Saturday, January 1, 2011

On Goals

Since today is THAT day, I thought I'd clarify for myself what I've been reading and learning about goals from Danial Pink's book, Drive: The Surprising Truth About What Motivates Us.

According to Pink, who is discussing the work of Carol Dweck, how you view intelligence will determine not only 1) what kind of goals you set but also 2) how you will deal with new situations after reaching your goals and 3) whether you will persevere through adversity.

According to Dweck (according to Pink), goals are of two kinds: performance goals, such as, "I will get an A in French this semester" and learning goals, such as "I will speak French."

Both, , apparently, can lead to high achievement: but the former can also interfere with one's ability to apply whatever you learned on the way to getting your A to new situations. So, theoretically, one can get A's in French class without being able to follow verbal directions on a street corner in Quebec City.

(And why do I say "theoretically"? It happened to me.)

Learning goals, on the other hand, can lead towards mastery. You persevere on that street corner, apparently, when your goal is to improve your abilities. You don't judge yourself as "stupid" and give up (as I did). Challenges are just a part of the journey, not a deal-breaker.

Performance goals arise from the perception that your intelligence is an entity. It is fixed, immutable. If you fail to meet your goal, then, it is because you weren't (fill in the blank) enough. Given enough failure eventually, in order to protect yourself you make your goals small and reachable (or you give up making goals entirely).

And even if you do reach your goals, according to other research, you won't be happy. Pink shifts the terminology and calls these goals "profit" goals. That is, goals which pertain to extrinsic aspirations, such as to achieve fame or become wealthy, once achieved, do not increase your happiness.

Apparently, it's gets worse. achieving these so-called profit goals can lead to more anxiety, greater depression and "other negative indicators." These insights are from research conducted by Edward Deci, Richard Ryan and Christopher Niemiec.

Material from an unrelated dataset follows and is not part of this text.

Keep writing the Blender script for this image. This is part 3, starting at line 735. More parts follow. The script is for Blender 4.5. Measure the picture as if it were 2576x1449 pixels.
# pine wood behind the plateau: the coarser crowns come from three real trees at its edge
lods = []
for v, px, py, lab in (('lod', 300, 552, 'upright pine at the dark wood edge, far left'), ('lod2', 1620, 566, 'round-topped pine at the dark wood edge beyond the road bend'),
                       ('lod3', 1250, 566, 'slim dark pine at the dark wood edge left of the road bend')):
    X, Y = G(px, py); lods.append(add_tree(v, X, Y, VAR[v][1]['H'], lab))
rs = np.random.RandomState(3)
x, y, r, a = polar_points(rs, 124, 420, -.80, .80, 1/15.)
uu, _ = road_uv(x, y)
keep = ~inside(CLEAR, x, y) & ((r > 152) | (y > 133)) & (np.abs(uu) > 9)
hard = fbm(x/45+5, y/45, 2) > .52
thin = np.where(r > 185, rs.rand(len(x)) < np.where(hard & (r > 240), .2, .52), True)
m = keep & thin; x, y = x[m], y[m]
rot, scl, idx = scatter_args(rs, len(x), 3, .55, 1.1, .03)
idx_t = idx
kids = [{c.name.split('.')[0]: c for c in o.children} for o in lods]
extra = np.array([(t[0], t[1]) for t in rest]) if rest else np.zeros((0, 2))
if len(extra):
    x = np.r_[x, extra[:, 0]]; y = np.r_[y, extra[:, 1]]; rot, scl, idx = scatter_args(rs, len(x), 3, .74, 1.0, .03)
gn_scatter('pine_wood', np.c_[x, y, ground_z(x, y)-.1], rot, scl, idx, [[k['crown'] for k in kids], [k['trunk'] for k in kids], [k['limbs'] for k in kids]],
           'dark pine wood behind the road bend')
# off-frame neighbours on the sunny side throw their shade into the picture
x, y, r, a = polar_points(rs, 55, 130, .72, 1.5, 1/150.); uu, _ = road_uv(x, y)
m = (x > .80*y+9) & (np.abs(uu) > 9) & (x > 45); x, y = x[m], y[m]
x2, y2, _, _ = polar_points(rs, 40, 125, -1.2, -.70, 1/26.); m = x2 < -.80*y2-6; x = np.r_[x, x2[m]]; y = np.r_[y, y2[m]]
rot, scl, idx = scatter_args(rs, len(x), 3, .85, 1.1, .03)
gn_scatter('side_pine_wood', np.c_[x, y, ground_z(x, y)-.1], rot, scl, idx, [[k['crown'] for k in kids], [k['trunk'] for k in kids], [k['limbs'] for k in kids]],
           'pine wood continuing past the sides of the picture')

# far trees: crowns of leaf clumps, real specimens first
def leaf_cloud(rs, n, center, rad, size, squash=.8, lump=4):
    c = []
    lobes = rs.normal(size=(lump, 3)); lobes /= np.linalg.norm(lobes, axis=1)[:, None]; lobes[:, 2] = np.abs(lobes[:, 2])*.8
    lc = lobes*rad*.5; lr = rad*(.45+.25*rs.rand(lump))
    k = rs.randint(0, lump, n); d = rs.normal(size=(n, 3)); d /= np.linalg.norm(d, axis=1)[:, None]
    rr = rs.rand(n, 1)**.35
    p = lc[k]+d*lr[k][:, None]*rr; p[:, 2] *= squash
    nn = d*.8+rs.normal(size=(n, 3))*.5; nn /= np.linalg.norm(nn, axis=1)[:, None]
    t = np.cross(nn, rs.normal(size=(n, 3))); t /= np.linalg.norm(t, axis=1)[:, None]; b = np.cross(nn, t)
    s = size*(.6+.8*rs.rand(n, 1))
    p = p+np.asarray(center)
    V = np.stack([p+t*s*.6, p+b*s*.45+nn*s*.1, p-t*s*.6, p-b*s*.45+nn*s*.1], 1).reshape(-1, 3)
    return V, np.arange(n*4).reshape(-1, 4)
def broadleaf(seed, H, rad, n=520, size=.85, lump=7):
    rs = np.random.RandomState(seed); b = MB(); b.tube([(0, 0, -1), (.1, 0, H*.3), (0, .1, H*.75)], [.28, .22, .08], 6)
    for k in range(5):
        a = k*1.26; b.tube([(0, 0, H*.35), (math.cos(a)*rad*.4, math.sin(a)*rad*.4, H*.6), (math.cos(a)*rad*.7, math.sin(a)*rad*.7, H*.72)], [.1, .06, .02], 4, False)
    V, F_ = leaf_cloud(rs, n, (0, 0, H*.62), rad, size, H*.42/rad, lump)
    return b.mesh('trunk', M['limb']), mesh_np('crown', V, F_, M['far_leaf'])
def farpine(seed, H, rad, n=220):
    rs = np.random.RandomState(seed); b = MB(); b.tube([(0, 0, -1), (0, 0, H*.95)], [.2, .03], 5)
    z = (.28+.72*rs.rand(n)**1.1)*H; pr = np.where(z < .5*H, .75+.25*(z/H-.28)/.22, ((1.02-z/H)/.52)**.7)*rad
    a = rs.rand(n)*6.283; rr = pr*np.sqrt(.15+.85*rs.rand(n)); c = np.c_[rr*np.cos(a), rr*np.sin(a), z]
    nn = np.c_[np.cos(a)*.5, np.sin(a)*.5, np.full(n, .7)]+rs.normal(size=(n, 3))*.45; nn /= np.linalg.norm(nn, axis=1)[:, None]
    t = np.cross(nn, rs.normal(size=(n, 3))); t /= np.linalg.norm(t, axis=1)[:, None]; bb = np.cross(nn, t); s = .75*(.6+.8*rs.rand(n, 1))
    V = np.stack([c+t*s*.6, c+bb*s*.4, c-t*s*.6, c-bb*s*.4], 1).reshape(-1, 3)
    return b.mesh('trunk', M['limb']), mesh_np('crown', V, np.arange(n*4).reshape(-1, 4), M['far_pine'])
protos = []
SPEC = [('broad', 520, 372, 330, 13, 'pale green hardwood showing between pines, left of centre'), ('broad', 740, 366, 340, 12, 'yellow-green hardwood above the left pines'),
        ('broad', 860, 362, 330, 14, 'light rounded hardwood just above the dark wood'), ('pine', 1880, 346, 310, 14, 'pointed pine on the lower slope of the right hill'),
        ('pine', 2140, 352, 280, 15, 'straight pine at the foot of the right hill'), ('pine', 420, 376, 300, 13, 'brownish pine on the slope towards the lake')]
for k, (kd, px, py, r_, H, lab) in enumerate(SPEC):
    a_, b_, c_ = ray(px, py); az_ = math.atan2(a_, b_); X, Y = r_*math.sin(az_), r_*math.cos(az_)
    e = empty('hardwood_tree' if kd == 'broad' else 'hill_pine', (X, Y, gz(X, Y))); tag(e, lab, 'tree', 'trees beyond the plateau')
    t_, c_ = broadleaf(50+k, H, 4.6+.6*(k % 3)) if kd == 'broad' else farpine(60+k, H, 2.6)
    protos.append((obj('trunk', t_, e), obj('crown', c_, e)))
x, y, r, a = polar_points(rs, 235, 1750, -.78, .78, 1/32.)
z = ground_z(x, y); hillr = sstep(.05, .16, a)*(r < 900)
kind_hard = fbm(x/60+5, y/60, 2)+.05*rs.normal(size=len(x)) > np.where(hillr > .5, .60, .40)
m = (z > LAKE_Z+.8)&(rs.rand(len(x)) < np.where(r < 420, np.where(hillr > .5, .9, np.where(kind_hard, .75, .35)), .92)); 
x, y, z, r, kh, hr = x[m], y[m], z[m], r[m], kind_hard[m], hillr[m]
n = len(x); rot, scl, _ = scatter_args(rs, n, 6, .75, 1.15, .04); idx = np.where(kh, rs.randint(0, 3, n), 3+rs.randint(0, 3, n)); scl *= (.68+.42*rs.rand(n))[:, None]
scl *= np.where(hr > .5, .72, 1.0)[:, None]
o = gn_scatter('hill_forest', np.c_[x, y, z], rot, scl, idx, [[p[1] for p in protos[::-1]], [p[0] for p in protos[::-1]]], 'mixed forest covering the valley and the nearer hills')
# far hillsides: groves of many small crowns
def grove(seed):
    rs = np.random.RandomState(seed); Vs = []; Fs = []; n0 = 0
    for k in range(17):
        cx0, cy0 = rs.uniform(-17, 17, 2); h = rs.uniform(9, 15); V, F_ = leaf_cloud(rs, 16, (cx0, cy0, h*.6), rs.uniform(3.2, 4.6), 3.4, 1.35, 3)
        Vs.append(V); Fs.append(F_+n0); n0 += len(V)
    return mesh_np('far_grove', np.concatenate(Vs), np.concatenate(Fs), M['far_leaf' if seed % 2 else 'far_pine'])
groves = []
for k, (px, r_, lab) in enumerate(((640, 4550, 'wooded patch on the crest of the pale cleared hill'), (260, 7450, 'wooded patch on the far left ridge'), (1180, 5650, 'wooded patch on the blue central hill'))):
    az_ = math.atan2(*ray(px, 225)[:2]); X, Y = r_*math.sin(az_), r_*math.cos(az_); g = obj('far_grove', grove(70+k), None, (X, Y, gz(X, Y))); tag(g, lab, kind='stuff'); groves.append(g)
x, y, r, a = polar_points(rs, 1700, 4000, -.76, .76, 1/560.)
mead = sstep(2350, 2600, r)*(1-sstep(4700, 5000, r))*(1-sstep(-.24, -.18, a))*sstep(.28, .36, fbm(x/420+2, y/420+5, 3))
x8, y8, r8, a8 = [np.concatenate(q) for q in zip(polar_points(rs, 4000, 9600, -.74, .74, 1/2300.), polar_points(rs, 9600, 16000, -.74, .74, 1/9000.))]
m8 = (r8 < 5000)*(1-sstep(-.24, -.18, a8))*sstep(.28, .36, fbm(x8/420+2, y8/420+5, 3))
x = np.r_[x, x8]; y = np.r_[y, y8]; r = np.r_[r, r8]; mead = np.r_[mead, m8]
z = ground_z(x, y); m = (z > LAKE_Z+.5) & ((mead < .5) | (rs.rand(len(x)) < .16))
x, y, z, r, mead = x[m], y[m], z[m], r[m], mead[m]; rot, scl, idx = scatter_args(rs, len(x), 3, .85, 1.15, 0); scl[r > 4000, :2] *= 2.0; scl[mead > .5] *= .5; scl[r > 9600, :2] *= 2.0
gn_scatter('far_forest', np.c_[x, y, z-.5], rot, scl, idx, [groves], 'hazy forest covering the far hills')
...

Intrinsic goals, however, goals called "purpose goals" --those oriented towards helping others, and to learn and to grow-- can lead to happiness.

And so here we are.

performance goal--challenge--failure--helplessness
profit goal--achieved--(greater) anxiety and unhappiness


Here's the kicker: from what I've seen, (though I've hardly conducted an exhaustive search) most of the literature out there on goal setting will be about setting performance or extrinsic profit goals. It's just in the recipe.

When I gave the link to Lifehacker's post on setting goals the other day, I couldn't help but glance at the "SMART" formula. Take a look. Doesn't it seem like this formula is dealing with performance and/or profit goals? From lifehacker.
  • Specific. Don't just say "Lose weight." Decide to "Lose 12 pounds."
  • Measurable. Instead of "Be better about corresponding with old friends," decide to "Send out birthday and holiday cards to my high school friends."
  • Achievable. "Be the perfect employee/mom/sister/spouse" is an admirable goal, but nobody's perfect, no matter how resolved they are. Make your resolution something that's possible—like, "Improve next year's performance review by at least one grade."
  • Realistic. You've only got so many hours in the day, so make your goals realistic based on what resources and tools you've got on hand. Learning how to milk a cow, for example, is less realistic for someone who lives in the middle of Manhattan.
  • Timely. Since these are New Year's resolutions, set goals you can reach at most within the next 12 months. Giving yourself a "deadline" of sorts will help you figure out where you should be when while tracking your progress.
This goal of mine to "lose weight" for example, could be cast strictly as a Performance/Profit/Smart Goal. That is, I can express it in these terms: It is June 30th, 2011. I feel happy and energetic now that I weigh xxx.

And that, though it follows the SMART formula perfectly, given what Pink has written, would seem to be a goal that, even if it is acheived, may bring me greater anxiety and more unhappiness than I have now.

And you know what?

I think he (and the researchers he cites) are right.

I'll continue this tomorrow.


Diana said...

Wonderful blog. Met you on Picture Winter. So happy to know you!

Anonymous said...

I don't necessarily think this is an either or situation. SMART goals and the like come from a project management perspective and are valuable for setting goals in the workplace, for the workplace. But people need to be motivated intrinsically as well--part of that comes from successfully achieving a SMART goal, but there is more--which probably falls into the learning category. At any rate, I think both qualities must be taken into consideration.

Alana in Canada said...

Lauralynne, of course, you're right. Pink maintains, though that the workplace--where it is a place that requires its workers to be creative--is actually hurting itself--and its workers by setting (or having its employees set)goals of the SMART variety.